- [YOUR TASK]: Leave out the images and repeat the listing below without a single change.

- [INFORMATION SUPPLIED]:
************

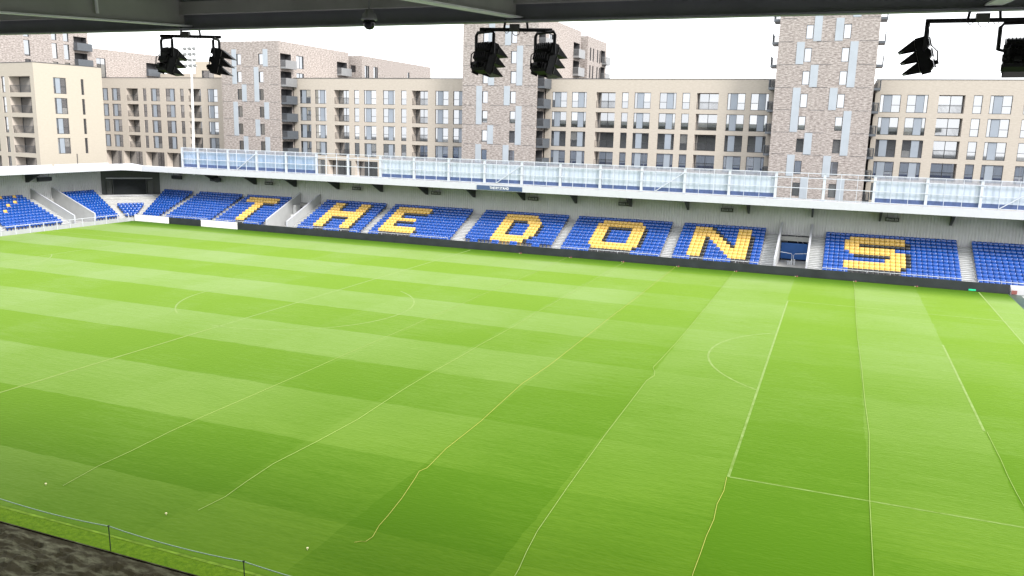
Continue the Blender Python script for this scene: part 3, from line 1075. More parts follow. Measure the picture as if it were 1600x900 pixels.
def cdist(s):
    return (Vector(s[1]) - CAM).length
def seat_label(s):
    word = {'B': 'blue', 'Y': 'yellow', 'K': 'black'}[s[0]]
    return f"{word} tip-up seat, {ORD[s[4]]} row up, {ORD[s[5]]} from left in {s[3]}"
rest = {'B': [], 'Y': []}
for colr, limit in (('B', 300), ('Y', 300), ('K', 300)):
    grp = sorted([s for s in seats if s[0] == colr], key=cdist)
    for s in grp[:limit]:
        word = {'B': 'blue', 'Y': 'yellow', 'K': 'black'}[colr]
        o = inst(word + '_seat', SEAT[colr], None, s[1], s[2])
        tag(o, seat_label(s), 'seat', f'{word} stadium seats')
    rest.setdefault(colr, [])
    rest[colr] = grp[limit:]
for colr, mat, nm, lab in (('B', 'seat_blue', 'blue_seats', 'remaining rows of blue tip-up seats in the farther blocks'),
                           ('Y', 'seat_yellow', 'yellow_seats', 'remaining yellow tip-up seats in the letters farthest from the camera')):
    if not rest[colr]:
        continue
    src = SEAT[colr]
    vs = [v.co.copy() for v in src.vertices]
    fs = [tuple(p.vertices) for p in src.polygons]
    sm = [p.use_smooth for p in src.polygons]
    V, F, SM = [], [], []
    for s in rest[colr]:
        mtx = Matrix.Translation(s[1]) @ Matrix.Rotation(s[2], 4, 'Z')
        n = len(V)
        V += [tuple(mtx @ v) for v in vs]
        F += [tuple(n + i for i in f) for f in fs]
        SM += sm
    me = bpy.data.meshes.new(nm)
    me.from_pydata(V, [], F)
    me.materials.append(MT[mat])
    me.polygons.foreach_set('use_smooth', SM)
    o = bpy.data.objects.new(nm, me)
    COL.objects.link(o)
    tag(o, lab, 'seats', kind='stuff')

# ------------------------------------------------------------------ boards, signs and screen of the far side
def board(x0, x1, mat, lab, z1=0.86):
    t = thing('advertising_board', ((x0 + x1) / 2, 33.78, 0), lab, 'advertising board')
    b = MB()
    b.box(x0, x1, 33.74, 33.80, 0.02, z1)
    b.build('board_face', mat, t)
    b = MB()
    b.box(x0 + .02, x1 - .02, 33.802, 33.90, z1 - 0.05, z1 + 0.012)
    n = max(2, int((x1 - x0) / 2.4))
    for k in range(n + 1):
        x = x0 + .05 + (x1 - x0 - .1) * k / n
        b.prism([(33.80, z1 - .05), (34.2, 0.0), (33.80, 0.0)], 'x', x - .02, x + .02)
    b.build('stand_frame', 'bracket', t)
board(-52.0, -45.85, 'white_board', 'white advertising board nearest the far left corner', 0.92)
board(-45.8, -40.32, 'black_board', 'short black advertising board between the two white ones', 0.88)
board(-40.27, -34.22, 'white_board', 'white advertising board in front of the letter T block', 0.92)
board(-34.17, 55.0, 'black_board', 'very long black advertising board along the far touchline')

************

- [FULL SOLUTION]:
Continue the Blender Python script for this scene: part 3, from line 1075. More parts follow. Measure the picture as if it were 1600x900 pixels.
def cdist(s):
    return (Vector(s[1]) - CAM).length
def seat_label(s):
    word = {'B': 'blue', 'Y': 'yellow', 'K': 'black'}[s[0]]
    return f"{word} tip-up seat, {ORD[s[4]]} row up, {ORD[s[5]]} from left in {s[3]}"
rest = {'B': [], 'Y': []}
for colr, limit in (('B', 300), ('Y', 300), ('K', 300)):
    grp = sorted([s for s in seats if s[0] == colr], key=cdist)
    for s in grp[:limit]:
        word = {'B': 'blue', 'Y': 'yellow', 'K': 'black'}[colr]
        o = inst(word + '_seat', SEAT[colr], None, s[1], s[2])
        tag(o, seat_label(s), 'seat', f'{word} stadium seats')
    rest.setdefault(colr, [])
    rest[colr] = grp[limit:]
for colr, mat, nm, lab in (('B', 'seat_blue', 'blue_seats', 'remaining rows of blue tip-up seats in the farther blocks'),
                           ('Y', 'seat_yellow', 'yellow_seats', 'remaining yellow tip-up seats in the letters farthest from the camera')):
    if not rest[colr]:
        continue
    src = SEAT[colr]
    vs = [v.co.copy() for v in src.vertices]
    fs = [tuple(p.vertices) for p in src.polygons]
    sm = [p.use_smooth for p in src.polygons]
    V, F, SM = [], [], []
    for s in rest[colr]:
        mtx = Matrix.Translation(s[1]) @ Matrix.Rotation(s[2], 4, 'Z')
        n = len(V)
        V += [tuple(mtx @ v) for v in vs]
        F += [tuple(n + i for i in f) for f in fs]
        SM += sm
    me = bpy.data.meshes.new(nm)
    me.from_pydata(V, [], F)
    me.materials.append(MT[mat])
    me.polygons.foreach_set('use_smooth', SM)
    o = bpy.data.objects.new(nm, me)
    COL.objects.link(o)
    tag(o, lab, 'seats', kind='stuff')

# ------------------------------------------------------------------ boards, signs and screen of the far side
def board(x0, x1, mat, lab, z1=0.86):
    t = thing('advertising_board', ((x0 + x1) / 2, 33.78, 0), lab, 'advertising board')
    b = MB()
    b.box(x0, x1, 33.74, 33.80, 0.02, z1)
    b.build('board_face', mat, t)
    b = MB()
    b.box(x0 + .02, x1 - .02, 33.802, 33.90, z1 - 0.05, z1 + 0.012)
    n = max(2, int((x1 - x0) / 2.4))
    for k in range(n + 1):
        x = x0 + .05 + (x1 - x0 - .1) * k / n
        b.prism([(33.80, z1 - .05), (34.2, 0.0), (33.80, 0.0)], 'x', x - .02, x + .02)
    b.build('stand_frame', 'bracket', t)
board(-52.0, -45.85, 'white_board', 'white advertising board nearest the far left corner', 0.92)
board(-45.8, -40.32, 'black_board', 'short black advertising board between the two white ones', 0.88)
board(-40.27, -34.22, 'white_board', 'white advertising board in front of the letter T block', 0.92)
board(-34.17, 55.0, 'black_board', 'very long black advertising board along the far touchline')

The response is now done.